Canada Oil Sands Alberta 2012 shutterstock
An oil sands operation in Alberta, Canada. Oil producers say the proposed Keystone XL pipeline is critical for easing a bottleneck of oil supplies. Shutterstock.com

Three top Canadian officials criticized the Obama administration on Wednesday over its handling of the approval process for the proposed Keystone XL pipeline.

In media interviews at an energy conference in New York City, the three ministers accused President Obama of playing politics with the $5.4 billion pipeline, which would move Canadian oil sands crude from Alberta down to the Gulf Coast of Texas, Bloomberg News reported. The U.S. State Department is authorized to approve the pipeline because it crosses international borders, but Obama is expected to make the final call.

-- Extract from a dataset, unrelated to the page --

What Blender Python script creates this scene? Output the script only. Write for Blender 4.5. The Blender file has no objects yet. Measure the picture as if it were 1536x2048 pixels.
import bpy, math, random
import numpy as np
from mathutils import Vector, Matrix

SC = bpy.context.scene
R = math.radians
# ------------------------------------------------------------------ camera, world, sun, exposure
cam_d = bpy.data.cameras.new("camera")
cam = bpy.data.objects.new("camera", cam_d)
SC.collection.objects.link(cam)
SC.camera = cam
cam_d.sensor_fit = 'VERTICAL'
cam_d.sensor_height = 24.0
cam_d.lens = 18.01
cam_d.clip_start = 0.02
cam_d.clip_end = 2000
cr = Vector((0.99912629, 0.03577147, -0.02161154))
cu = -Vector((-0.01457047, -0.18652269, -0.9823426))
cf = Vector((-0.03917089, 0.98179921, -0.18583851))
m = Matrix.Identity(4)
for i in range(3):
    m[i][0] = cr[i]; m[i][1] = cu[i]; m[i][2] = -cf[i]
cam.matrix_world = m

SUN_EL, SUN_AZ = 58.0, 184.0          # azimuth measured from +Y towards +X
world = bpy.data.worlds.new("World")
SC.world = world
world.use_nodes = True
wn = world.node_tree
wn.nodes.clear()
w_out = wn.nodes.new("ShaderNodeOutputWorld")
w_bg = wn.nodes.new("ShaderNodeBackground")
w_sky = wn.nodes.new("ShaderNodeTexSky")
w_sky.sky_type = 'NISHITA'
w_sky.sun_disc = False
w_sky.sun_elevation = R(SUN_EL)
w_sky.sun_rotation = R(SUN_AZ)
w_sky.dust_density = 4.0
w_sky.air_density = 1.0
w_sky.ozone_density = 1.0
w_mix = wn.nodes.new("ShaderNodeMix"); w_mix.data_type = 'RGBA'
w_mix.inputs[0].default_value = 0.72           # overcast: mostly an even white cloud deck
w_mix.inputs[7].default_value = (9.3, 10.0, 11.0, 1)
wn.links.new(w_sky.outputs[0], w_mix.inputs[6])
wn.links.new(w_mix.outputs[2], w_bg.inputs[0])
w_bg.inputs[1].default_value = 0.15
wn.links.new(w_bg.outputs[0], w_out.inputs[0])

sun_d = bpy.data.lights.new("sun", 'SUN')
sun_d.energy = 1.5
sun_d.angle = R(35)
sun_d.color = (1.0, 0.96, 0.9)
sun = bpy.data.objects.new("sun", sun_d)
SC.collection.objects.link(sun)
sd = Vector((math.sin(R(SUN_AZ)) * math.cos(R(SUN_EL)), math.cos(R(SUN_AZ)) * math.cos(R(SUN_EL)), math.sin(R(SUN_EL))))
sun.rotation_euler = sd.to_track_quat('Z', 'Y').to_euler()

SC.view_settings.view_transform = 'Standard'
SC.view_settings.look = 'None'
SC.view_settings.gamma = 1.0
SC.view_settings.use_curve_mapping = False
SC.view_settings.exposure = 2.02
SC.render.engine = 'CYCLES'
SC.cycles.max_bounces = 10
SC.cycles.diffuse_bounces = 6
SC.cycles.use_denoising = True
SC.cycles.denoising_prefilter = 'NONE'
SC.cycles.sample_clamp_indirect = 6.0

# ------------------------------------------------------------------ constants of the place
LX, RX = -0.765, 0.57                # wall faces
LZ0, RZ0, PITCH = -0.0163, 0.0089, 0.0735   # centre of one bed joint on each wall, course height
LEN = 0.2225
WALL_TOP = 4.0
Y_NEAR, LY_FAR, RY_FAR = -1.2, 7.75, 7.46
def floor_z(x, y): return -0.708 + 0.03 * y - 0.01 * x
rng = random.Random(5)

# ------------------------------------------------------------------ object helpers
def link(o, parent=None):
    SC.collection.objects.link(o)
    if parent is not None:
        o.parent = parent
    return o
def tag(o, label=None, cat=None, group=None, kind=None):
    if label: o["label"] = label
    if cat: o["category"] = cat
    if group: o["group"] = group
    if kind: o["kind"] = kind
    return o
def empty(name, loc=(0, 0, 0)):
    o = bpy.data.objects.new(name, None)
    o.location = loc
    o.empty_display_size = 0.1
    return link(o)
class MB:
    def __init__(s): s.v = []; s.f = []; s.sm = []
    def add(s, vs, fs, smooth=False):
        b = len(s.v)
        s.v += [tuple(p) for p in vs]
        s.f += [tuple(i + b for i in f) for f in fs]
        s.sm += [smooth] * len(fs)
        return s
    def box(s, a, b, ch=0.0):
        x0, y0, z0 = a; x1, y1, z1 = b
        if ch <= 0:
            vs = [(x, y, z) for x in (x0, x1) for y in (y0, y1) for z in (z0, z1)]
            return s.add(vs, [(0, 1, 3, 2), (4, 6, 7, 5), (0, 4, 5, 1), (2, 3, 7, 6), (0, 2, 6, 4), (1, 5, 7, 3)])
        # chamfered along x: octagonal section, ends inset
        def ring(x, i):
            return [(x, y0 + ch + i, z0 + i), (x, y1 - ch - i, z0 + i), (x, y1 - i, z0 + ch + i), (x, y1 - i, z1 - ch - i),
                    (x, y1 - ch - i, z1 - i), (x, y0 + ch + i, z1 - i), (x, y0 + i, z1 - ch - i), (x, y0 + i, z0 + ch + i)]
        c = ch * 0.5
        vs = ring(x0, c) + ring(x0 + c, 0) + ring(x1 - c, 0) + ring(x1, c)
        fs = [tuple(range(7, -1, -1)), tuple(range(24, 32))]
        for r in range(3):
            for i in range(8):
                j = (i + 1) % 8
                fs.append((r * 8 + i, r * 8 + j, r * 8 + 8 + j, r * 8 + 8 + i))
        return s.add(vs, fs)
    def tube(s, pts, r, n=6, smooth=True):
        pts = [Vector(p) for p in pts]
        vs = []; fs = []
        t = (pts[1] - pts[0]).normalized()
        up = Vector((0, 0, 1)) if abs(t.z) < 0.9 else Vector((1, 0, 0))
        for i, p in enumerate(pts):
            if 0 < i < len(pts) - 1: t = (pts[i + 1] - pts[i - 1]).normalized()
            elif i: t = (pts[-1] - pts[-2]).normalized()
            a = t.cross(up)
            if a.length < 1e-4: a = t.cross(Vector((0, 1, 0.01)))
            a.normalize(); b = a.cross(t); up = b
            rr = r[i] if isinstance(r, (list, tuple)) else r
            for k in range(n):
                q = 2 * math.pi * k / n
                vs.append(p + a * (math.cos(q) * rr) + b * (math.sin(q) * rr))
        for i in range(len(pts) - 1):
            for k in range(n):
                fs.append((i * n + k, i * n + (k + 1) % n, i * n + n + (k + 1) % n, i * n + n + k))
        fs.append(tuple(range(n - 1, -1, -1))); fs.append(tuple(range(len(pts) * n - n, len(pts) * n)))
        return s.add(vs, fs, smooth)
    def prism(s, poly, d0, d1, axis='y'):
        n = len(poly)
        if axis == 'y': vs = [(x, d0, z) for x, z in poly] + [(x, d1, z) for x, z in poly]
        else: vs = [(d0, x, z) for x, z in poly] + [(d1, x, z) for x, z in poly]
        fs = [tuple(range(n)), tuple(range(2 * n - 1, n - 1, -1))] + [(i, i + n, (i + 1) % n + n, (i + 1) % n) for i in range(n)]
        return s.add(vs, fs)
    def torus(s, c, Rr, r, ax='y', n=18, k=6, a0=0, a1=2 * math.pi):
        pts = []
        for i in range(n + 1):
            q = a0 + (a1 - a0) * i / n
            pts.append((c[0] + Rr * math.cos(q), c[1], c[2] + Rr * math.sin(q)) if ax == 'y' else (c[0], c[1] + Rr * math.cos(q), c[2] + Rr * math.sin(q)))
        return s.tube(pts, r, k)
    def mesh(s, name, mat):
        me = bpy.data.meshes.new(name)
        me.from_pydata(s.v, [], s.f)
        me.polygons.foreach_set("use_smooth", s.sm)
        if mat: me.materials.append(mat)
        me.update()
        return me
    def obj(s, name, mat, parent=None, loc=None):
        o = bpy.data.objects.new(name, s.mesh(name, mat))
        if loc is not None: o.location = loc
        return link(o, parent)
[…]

TransCanada, the pipeline’s builder, first proposed the project in 2008. Six years later, the Obama administration says that further review is still needed to determine the full scope of the pipeline’s environmental and economic impacts. The Canadian officials claimed that Obama is deliberately delaying his decision to appease environmental groups and avoid political backlash.

“We feel entitled to say, ‘Wait a minute, this isn’t right, this isn’t fair,’” Canadian Finance Minister Joe Oliver said in an interview at Bloomberg’s New York headquarters yesterday.

The 1,700-mile-long Keystone XL has become a major sore spot between Obama and Canadian Prime Minister Stephen Harper, who sees the project as an economic boon for Canada. The pipeline would help to ease a transportation bottleneck in Alberta, where oil producers have limited options for moving their supplies out of the landlocked province. Developers say the lack of pipeline infrastructure is curbing their expansion into Canada’s oil sands region.

Greg Rickford, Canada’s natural resources minister, told Bloomberg that the U.S. delay on the Keystone XL “is an affront in no uncertain terms" to the Canadian government. “It’s inconsistent with the principles that have helped our relationship, at least economically, evolve, and in that sense it’s quite disruptive.”